● Scene modeling code data:
===============

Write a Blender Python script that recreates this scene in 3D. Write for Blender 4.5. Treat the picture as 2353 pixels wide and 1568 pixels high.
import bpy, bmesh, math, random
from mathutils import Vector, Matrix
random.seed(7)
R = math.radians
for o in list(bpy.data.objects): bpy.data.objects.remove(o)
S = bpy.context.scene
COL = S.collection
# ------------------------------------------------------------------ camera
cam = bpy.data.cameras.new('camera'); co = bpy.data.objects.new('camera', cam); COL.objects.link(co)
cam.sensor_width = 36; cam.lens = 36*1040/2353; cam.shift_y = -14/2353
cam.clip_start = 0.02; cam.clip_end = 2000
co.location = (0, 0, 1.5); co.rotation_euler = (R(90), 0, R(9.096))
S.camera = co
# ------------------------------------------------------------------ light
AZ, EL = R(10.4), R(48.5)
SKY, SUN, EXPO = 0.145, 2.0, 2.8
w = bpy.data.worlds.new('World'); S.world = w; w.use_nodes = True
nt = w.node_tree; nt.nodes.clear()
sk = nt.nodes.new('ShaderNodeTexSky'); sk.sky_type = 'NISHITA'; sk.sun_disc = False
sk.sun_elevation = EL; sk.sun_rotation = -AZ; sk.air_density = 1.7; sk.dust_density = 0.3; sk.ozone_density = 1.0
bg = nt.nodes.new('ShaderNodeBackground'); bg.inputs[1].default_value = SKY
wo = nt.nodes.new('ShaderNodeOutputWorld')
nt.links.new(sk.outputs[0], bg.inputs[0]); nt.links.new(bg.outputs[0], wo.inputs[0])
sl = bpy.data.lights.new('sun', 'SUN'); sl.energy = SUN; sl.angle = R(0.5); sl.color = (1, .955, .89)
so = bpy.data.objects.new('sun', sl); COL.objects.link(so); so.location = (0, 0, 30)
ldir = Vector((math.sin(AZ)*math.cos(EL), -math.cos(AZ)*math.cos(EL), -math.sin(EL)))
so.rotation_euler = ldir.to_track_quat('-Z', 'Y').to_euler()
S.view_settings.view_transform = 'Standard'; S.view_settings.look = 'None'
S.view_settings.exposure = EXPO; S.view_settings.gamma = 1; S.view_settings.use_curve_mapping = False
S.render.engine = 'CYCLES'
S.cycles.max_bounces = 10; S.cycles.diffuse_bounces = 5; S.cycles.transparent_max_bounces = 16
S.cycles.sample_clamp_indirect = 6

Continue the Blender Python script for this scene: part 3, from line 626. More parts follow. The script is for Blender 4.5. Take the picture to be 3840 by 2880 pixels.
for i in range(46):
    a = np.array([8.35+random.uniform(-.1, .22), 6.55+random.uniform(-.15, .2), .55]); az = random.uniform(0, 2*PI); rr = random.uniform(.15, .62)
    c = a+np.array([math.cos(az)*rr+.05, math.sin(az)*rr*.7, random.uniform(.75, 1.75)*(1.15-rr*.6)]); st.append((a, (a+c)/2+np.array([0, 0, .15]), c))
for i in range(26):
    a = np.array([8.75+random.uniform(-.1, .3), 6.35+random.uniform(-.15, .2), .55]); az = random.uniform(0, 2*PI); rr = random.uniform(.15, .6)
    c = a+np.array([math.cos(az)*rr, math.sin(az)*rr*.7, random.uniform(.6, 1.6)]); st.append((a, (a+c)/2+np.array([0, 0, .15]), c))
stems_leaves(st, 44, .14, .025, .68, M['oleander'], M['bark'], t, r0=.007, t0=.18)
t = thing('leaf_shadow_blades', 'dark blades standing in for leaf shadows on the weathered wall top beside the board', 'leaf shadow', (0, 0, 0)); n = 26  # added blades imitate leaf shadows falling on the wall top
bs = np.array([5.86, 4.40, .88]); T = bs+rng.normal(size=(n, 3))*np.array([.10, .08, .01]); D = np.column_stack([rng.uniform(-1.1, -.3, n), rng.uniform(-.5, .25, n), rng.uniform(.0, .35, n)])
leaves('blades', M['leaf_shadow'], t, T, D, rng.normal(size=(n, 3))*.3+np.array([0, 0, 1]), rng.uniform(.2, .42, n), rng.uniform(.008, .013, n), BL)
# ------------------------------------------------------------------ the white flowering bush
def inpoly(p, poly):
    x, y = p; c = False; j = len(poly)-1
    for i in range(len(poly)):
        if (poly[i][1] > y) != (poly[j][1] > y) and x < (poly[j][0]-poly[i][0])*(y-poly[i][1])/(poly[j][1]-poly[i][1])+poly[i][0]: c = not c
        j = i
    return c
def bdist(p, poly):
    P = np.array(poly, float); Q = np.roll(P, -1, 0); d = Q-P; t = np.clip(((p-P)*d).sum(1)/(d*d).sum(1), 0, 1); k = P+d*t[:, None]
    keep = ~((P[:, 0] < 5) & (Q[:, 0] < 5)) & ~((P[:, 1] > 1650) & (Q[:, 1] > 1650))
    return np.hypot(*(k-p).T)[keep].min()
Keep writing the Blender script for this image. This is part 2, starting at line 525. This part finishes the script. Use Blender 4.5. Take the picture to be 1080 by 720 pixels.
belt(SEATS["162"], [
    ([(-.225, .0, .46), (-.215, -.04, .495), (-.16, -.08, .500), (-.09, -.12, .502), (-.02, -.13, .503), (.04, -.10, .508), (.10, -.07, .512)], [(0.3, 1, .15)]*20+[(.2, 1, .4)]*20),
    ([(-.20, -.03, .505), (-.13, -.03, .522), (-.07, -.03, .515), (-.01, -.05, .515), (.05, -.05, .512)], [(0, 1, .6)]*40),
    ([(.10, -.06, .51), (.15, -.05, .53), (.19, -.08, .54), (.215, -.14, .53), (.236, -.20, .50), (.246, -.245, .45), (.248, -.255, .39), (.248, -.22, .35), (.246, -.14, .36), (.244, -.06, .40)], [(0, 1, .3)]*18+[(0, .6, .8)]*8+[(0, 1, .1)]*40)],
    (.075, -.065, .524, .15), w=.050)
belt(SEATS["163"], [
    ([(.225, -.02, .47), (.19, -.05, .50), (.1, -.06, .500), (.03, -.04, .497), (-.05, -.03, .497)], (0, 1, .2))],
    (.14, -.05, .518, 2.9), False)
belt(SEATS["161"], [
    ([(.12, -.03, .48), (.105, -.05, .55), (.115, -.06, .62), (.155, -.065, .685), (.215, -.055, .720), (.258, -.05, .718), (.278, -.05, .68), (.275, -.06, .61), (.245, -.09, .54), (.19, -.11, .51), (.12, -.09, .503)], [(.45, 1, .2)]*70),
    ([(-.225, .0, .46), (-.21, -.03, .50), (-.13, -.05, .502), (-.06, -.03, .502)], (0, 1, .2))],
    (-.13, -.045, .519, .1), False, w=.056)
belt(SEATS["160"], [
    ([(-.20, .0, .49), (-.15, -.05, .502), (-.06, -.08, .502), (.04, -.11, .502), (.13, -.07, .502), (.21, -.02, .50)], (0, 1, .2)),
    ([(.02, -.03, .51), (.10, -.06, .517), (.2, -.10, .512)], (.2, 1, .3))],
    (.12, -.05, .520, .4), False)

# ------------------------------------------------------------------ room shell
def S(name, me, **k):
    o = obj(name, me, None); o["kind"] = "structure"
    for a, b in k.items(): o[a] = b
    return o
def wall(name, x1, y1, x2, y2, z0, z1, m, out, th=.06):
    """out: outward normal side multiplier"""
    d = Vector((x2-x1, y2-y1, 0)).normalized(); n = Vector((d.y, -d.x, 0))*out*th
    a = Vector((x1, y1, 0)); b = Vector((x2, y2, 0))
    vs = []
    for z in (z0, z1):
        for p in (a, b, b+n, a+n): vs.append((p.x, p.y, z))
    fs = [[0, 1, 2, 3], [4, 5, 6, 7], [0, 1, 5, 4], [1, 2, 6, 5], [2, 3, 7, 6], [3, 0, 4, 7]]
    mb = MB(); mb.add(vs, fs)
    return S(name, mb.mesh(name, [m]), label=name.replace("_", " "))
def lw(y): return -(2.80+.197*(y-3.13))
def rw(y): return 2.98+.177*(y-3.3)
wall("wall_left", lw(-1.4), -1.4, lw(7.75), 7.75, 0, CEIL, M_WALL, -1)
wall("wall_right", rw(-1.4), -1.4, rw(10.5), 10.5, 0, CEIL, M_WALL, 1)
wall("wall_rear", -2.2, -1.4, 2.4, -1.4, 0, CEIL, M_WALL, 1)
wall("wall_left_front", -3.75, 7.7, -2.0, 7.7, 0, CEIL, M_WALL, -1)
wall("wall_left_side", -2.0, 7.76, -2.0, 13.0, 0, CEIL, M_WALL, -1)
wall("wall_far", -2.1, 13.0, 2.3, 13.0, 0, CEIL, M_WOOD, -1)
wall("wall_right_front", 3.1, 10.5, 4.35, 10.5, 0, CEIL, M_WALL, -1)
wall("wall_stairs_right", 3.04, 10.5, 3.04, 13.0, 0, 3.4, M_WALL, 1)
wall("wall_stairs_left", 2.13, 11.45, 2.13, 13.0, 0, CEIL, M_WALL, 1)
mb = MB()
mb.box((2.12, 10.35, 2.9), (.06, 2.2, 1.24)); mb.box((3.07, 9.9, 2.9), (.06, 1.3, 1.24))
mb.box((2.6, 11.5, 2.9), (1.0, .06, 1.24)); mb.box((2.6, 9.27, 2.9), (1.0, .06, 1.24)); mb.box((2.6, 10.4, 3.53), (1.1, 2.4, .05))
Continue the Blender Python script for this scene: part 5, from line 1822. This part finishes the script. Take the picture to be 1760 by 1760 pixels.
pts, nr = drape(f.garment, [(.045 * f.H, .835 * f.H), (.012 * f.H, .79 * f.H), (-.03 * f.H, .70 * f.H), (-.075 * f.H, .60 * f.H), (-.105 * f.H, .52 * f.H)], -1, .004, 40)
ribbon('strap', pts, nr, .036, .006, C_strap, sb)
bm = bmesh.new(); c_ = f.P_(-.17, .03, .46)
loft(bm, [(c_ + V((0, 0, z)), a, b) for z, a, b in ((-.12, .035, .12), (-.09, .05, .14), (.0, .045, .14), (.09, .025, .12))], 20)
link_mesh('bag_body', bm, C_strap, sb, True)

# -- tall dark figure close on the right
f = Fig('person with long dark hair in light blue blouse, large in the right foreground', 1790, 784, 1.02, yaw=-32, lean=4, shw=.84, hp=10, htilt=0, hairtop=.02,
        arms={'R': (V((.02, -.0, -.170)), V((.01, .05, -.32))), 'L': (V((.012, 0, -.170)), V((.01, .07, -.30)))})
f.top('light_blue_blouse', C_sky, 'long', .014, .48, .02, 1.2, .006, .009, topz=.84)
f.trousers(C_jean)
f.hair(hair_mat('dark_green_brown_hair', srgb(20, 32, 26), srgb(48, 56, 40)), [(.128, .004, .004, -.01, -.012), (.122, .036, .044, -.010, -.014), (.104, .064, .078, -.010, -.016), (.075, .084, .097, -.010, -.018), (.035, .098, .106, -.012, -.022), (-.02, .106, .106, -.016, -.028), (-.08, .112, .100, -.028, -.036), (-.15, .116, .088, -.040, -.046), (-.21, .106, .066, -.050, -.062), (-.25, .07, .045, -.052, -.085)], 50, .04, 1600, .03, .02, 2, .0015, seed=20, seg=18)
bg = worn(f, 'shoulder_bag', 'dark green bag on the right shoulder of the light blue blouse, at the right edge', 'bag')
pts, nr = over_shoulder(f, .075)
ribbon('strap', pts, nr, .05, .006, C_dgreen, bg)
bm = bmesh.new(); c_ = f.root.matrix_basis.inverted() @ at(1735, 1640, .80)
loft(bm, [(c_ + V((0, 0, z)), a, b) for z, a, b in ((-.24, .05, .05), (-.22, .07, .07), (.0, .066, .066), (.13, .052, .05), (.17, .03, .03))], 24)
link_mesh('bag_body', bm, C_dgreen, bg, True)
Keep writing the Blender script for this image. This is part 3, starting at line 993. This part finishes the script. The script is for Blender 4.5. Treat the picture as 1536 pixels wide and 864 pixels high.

===============

● WHAT THE EXERCISE ASKS:
From the line containing "Continue the Blender Python script for this scene: part 5, from" through the final line of the listing above, retype every line exactly; leave out everything else.

● WORKED SOLUTION:
Continue the Blender Python script for this scene: part 5, from line 1822. This part finishes the script. Take the picture to be 1760 by 1760 pixels.
pts, nr = drape(f.garment, [(.045 * f.H, .835 * f.H), (.012 * f.H, .79 * f.H), (-.03 * f.H, .70 * f.H), (-.075 * f.H, .60 * f.H), (-.105 * f.H, .52 * f.H)], -1, .004, 40)
ribbon('strap', pts, nr, .036, .006, C_strap, sb)
bm = bmesh.new(); c_ = f.P_(-.17, .03, .46)
loft(bm, [(c_ + V((0, 0, z)), a, b) for z, a, b in ((-.12, .035, .12), (-.09, .05, .14), (.0, .045, .14), (.09, .025, .12))], 20)
link_mesh('bag_body', bm, C_strap, sb, True)

# -- tall dark figure close on the right
f = Fig('person with long dark hair in light blue blouse, large in the right foreground', 1790, 784, 1.02, yaw=-32, lean=4, shw=.84, hp=10, htilt=0, hairtop=.02,
        arms={'R': (V((.02, -.0, -.170)), V((.01, .05, -.32))), 'L': (V((.012, 0, -.170)), V((.01, .07, -.30)))})
f.top('light_blue_blouse', C_sky, 'long', .014, .48, .02, 1.2, .006, .009, topz=.84)
f.trousers(C_jean)
f.hair(hair_mat('dark_green_brown_hair', srgb(20, 32, 26), srgb(48, 56, 40)), [(.128, .004, .004, -.01, -.012), (.122, .036, .044, -.010, -.014), (.104, .064, .078, -.010, -.016), (.075, .084, .097, -.010, -.018), (.035, .098, .106, -.012, -.022), (-.02, .106, .106, -.016, -.028), (-.08, .112, .100, -.028, -.036), (-.15, .116, .088, -.040, -.046), (-.21, .106, .066, -.050, -.062), (-.25, .07, .045, -.052, -.085)], 50, .04, 1600, .03, .02, 2, .0015, seed=20, seg=18)
bg = worn(f, 'shoulder_bag', 'dark green bag on the right shoulder of the light blue blouse, at the right edge', 'bag')
pts, nr = over_shoulder(f, .075)
ribbon('strap', pts, nr, .05, .006, C_dgreen, bg)
bm = bmesh.new(); c_ = f.root.matrix_basis.inverted() @ at(1735, 1640, .80)
loft(bm, [(c_ + V((0, 0, z)), a, b) for z, a, b in ((-.24, .05, .05), (-.22, .07, .07), (.0, .066, .066), (.13, .052, .05), (.17, .03, .03))], 24)
link_mesh('bag_body', bm, C_dgreen, bg, True)
Keep writing the Blender script for this image. This is part 3, starting at line 993. This part finishes the script. The script is for Blender 4.5. Treat the picture as 1536 pixels wide and 864 pixels high.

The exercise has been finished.